Produce the listing below again, exactly as shown.

## begin Supplied information

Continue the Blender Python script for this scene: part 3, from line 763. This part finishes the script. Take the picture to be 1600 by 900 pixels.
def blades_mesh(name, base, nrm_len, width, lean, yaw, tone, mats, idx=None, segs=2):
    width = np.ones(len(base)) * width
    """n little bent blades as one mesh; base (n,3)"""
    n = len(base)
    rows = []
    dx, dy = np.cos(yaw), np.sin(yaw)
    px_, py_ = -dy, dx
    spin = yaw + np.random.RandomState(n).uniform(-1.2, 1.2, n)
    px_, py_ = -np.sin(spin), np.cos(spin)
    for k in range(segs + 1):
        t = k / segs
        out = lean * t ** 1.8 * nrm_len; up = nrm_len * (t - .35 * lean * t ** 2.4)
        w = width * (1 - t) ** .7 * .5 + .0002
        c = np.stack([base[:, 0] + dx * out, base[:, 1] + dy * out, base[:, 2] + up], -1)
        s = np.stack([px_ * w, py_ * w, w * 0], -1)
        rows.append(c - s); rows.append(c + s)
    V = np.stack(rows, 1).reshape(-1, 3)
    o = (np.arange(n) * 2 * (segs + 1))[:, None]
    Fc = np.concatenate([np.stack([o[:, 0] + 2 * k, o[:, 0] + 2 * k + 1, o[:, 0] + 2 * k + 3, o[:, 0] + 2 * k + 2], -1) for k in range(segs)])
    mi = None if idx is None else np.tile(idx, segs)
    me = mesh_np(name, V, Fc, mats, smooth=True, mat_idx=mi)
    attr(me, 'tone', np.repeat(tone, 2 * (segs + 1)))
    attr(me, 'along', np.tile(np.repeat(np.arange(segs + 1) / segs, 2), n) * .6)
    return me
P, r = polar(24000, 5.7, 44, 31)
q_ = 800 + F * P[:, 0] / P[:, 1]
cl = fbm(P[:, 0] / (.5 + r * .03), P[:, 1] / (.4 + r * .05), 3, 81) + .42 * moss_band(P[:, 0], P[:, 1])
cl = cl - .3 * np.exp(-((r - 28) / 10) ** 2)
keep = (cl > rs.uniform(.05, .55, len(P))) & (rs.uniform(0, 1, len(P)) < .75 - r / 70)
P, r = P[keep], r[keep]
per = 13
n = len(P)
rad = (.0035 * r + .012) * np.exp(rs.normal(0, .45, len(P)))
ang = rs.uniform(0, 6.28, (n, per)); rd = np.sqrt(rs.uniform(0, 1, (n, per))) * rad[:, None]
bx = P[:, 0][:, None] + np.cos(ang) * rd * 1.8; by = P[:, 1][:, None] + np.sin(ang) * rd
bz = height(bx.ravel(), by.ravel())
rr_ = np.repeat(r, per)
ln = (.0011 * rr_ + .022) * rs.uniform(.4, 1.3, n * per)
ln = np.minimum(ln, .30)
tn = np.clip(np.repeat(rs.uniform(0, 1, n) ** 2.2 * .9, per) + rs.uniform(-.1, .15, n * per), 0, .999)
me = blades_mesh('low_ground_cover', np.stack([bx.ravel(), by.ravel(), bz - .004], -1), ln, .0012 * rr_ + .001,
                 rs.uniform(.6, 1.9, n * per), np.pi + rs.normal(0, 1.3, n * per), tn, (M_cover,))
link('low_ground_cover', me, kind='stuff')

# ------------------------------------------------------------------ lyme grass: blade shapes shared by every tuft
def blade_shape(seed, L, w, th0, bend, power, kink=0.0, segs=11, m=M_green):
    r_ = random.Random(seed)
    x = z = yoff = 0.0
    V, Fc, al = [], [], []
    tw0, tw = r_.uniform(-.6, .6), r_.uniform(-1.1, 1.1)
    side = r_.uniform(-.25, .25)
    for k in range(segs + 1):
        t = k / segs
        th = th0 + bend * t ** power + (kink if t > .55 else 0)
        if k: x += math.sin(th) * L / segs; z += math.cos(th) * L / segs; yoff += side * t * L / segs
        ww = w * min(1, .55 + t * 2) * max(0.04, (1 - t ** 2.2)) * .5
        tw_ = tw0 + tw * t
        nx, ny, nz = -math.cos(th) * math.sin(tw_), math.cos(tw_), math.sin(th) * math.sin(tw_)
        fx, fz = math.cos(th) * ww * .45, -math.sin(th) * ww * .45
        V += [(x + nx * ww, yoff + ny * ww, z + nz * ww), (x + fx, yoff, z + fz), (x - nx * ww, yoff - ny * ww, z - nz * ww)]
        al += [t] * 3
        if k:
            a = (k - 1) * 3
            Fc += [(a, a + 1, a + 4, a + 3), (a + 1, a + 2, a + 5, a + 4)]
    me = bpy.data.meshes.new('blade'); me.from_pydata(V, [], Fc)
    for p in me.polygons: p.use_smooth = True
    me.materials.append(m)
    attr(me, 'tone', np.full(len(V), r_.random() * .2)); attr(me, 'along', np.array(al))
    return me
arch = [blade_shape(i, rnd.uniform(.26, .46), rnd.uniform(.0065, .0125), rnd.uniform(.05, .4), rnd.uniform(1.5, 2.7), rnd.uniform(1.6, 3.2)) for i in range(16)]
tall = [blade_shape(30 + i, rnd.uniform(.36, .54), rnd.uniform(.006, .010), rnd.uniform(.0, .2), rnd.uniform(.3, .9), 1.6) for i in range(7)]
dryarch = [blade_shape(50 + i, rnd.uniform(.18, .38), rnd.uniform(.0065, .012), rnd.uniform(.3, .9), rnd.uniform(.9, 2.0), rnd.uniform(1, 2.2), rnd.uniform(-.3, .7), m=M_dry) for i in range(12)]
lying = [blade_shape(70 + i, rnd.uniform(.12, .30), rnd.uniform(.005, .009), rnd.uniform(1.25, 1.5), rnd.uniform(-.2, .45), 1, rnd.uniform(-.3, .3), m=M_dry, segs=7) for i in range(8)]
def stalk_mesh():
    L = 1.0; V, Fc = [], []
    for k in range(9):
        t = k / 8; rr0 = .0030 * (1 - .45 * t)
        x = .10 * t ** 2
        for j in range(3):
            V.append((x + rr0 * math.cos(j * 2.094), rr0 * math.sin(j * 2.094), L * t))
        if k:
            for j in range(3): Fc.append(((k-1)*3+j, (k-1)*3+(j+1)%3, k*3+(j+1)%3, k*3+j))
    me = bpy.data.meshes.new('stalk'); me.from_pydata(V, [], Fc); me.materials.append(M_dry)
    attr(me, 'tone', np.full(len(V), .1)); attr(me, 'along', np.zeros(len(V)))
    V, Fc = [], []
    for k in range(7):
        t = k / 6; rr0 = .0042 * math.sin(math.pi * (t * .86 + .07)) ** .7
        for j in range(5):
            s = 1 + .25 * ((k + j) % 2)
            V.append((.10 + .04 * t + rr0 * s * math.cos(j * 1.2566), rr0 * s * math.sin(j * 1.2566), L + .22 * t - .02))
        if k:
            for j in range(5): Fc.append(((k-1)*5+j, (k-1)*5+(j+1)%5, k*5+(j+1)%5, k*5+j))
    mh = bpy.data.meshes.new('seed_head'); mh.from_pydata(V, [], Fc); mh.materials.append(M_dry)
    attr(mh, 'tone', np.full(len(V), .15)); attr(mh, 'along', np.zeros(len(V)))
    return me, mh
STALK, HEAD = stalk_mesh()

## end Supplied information

### Expected answer
Continue the Blender Python script for this scene: part 3, from line 763. This part finishes the script. Take the picture to be 1600 by 900 pixels.
def blades_mesh(name, base, nrm_len, width, lean, yaw, tone, mats, idx=None, segs=2):
    width = np.ones(len(base)) * width
    """n little bent blades as one mesh; base (n,3)"""
    n = len(base)
    rows = []
    dx, dy = np.cos(yaw), np.sin(yaw)
    px_, py_ = -dy, dx
    spin = yaw + np.random.RandomState(n).uniform(-1.2, 1.2, n)
    px_, py_ = -np.sin(spin), np.cos(spin)
    for k in range(segs + 1):
        t = k / segs
        out = lean * t ** 1.8 * nrm_len; up = nrm_len * (t - .35 * lean * t ** 2.4)
        w = width * (1 - t) ** .7 * .5 + .0002
        c = np.stack([base[:, 0] + dx * out, base[:, 1] + dy * out, base[:, 2] + up], -1)
        s = np.stack([px_ * w, py_ * w, w * 0], -1)
        rows.append(c - s); rows.append(c + s)
    V = np.stack(rows, 1).reshape(-1, 3)
    o = (np.arange(n) * 2 * (segs + 1))[:, None]
    Fc = np.concatenate([np.stack([o[:, 0] + 2 * k, o[:, 0] + 2 * k + 1, o[:, 0] + 2 * k + 3, o[:, 0] + 2 * k + 2], -1) for k in range(segs)])
    mi = None if idx is None else np.tile(idx, segs)
    me = mesh_np(name, V, Fc, mats, smooth=True, mat_idx=mi)
    attr(me, 'tone', np.repeat(tone, 2 * (segs + 1)))
    attr(me, 'along', np.tile(np.repeat(np.arange(segs + 1) / segs, 2), n) * .6)
    return me
P, r = polar(24000, 5.7, 44, 31)
q_ = 800 + F * P[:, 0] / P[:, 1]
cl = fbm(P[:, 0] / (.5 + r * .03), P[:, 1] / (.4 + r * .05), 3, 81) + .42 * moss_band(P[:, 0], P[:, 1])
cl = cl - .3 * np.exp(-((r - 28) / 10) ** 2)
keep = (cl > rs.uniform(.05, .55, len(P))) & (rs.uniform(0, 1, len(P)) < .75 - r / 70)
P, r = P[keep], r[keep]
per = 13
n = len(P)
rad = (.0035 * r + .012) * np.exp(rs.normal(0, .45, len(P)))
ang = rs.uniform(0, 6.28, (n, per)); rd = np.sqrt(rs.uniform(0, 1, (n, per))) * rad[:, None]
bx = P[:, 0][:, None] + np.cos(ang) * rd * 1.8; by = P[:, 1][:, None] + np.sin(ang) * rd
bz = height(bx.ravel(), by.ravel())
rr_ = np.repeat(r, per)
ln = (.0011 * rr_ + .022) * rs.uniform(.4, 1.3, n * per)
ln = np.minimum(ln, .30)
tn = np.clip(np.repeat(rs.uniform(0, 1, n) ** 2.2 * .9, per) + rs.uniform(-.1, .15, n * per), 0, .999)
me = blades_mesh('low_ground_cover', np.stack([bx.ravel(), by.ravel(), bz - .004], -1), ln, .0012 * rr_ + .001,
                 rs.uniform(.6, 1.9, n * per), np.pi + rs.normal(0, 1.3, n * per), tn, (M_cover,))
link('low_ground_cover', me, kind='stuff')

# ------------------------------------------------------------------ lyme grass: blade shapes shared by every tuft
def blade_shape(seed, L, w, th0, bend, power, kink=0.0, segs=11, m=M_green):
    r_ = random.Random(seed)
    x = z = yoff = 0.0
    V, Fc, al = [], [], []
    tw0, tw = r_.uniform(-.6, .6), r_.uniform(-1.1, 1.1)
    side = r_.uniform(-.25, .25)
    for k in range(segs + 1):
        t = k / segs
        th = th0 + bend * t ** power + (kink if t > .55 else 0)
        if k: x += math.sin(th) * L / segs; z += math.cos(th) * L / segs; yoff += side * t * L / segs
        ww = w * min(1, .55 + t * 2) * max(0.04, (1 - t ** 2.2)) * .5
        tw_ = tw0 + tw * t
        nx, ny, nz = -math.cos(th) * math.sin(tw_), math.cos(tw_), math.sin(th) * math.sin(tw_)
        fx, fz = math.cos(th) * ww * .45, -math.sin(th) * ww * .45
        V += [(x + nx * ww, yoff + ny * ww, z + nz * ww), (x + fx, yoff, z + fz), (x - nx * ww, yoff - ny * ww, z - nz * ww)]
        al += [t] * 3
        if k:
            a = (k - 1) * 3
            Fc += [(a, a + 1, a + 4, a + 3), (a + 1, a + 2, a + 5, a + 4)]
    me = bpy.data.meshes.new('blade'); me.from_pydata(V, [], Fc)
    for p in me.polygons: p.use_smooth = True
    me.materials.append(m)
    attr(me, 'tone', np.full(len(V), r_.random() * .2)); attr(me, 'along', np.array(al))
    return me
arch = [blade_shape(i, rnd.uniform(.26, .46), rnd.uniform(.0065, .0125), rnd.uniform(.05, .4), rnd.uniform(1.5, 2.7), rnd.uniform(1.6, 3.2)) for i in range(16)]
tall = [blade_shape(30 + i, rnd.uniform(.36, .54), rnd.uniform(.006, .010), rnd.uniform(.0, .2), rnd.uniform(.3, .9), 1.6) for i in range(7)]
dryarch = [blade_shape(50 + i, rnd.uniform(.18, .38), rnd.uniform(.0065, .012), rnd.uniform(.3, .9), rnd.uniform(.9, 2.0), rnd.uniform(1, 2.2), rnd.uniform(-.3, .7), m=M_dry) for i in range(12)]
lying = [blade_shape(70 + i, rnd.uniform(.12, .30), rnd.uniform(.005, .009), rnd.uniform(1.25, 1.5), rnd.uniform(-.2, .45), 1, rnd.uniform(-.3, .3), m=M_dry, segs=7) for i in range(8)]
def stalk_mesh():
    L = 1.0; V, Fc = [], []
    for k in range(9):
        t = k / 8; rr0 = .0030 * (1 - .45 * t)
        x = .10 * t ** 2
        for j in range(3):
            V.append((x + rr0 * math.cos(j * 2.094), rr0 * math.sin(j * 2.094), L * t))
        if k:
            for j in range(3): Fc.append(((k-1)*3+j, (k-1)*3+(j+1)%3, k*3+(j+1)%3, k*3+j))
    me = bpy.data.meshes.new('stalk'); me.from_pydata(V, [], Fc); me.materials.append(M_dry)
    attr(me, 'tone', np.full(len(V), .1)); attr(me, 'along', np.zeros(len(V)))
    V, Fc = [], []
    for k in range(7):
        t = k / 6; rr0 = .0042 * math.sin(math.pi * (t * .86 + .07)) ** .7
        for j in range(5):
            s = 1 + .25 * ((k + j) % 2)
            V.append((.10 + .04 * t + rr0 * s * math.cos(j * 1.2566), rr0 * s * math.sin(j * 1.2566), L + .22 * t - .02))
        if k:
            for j in range(5): Fc.append(((k-1)*5+j, (k-1)*5+(j+1)%5, k*5+(j+1)%5, k*5+j))
    mh = bpy.data.meshes.new('seed_head'); mh.from_pydata(V, [], Fc); mh.materials.append(M_dry)
    attr(mh, 'tone', np.full(len(V), .15)); attr(mh, 'along', np.zeros(len(V)))
    return me, mh
STALK, HEAD = stalk_mesh()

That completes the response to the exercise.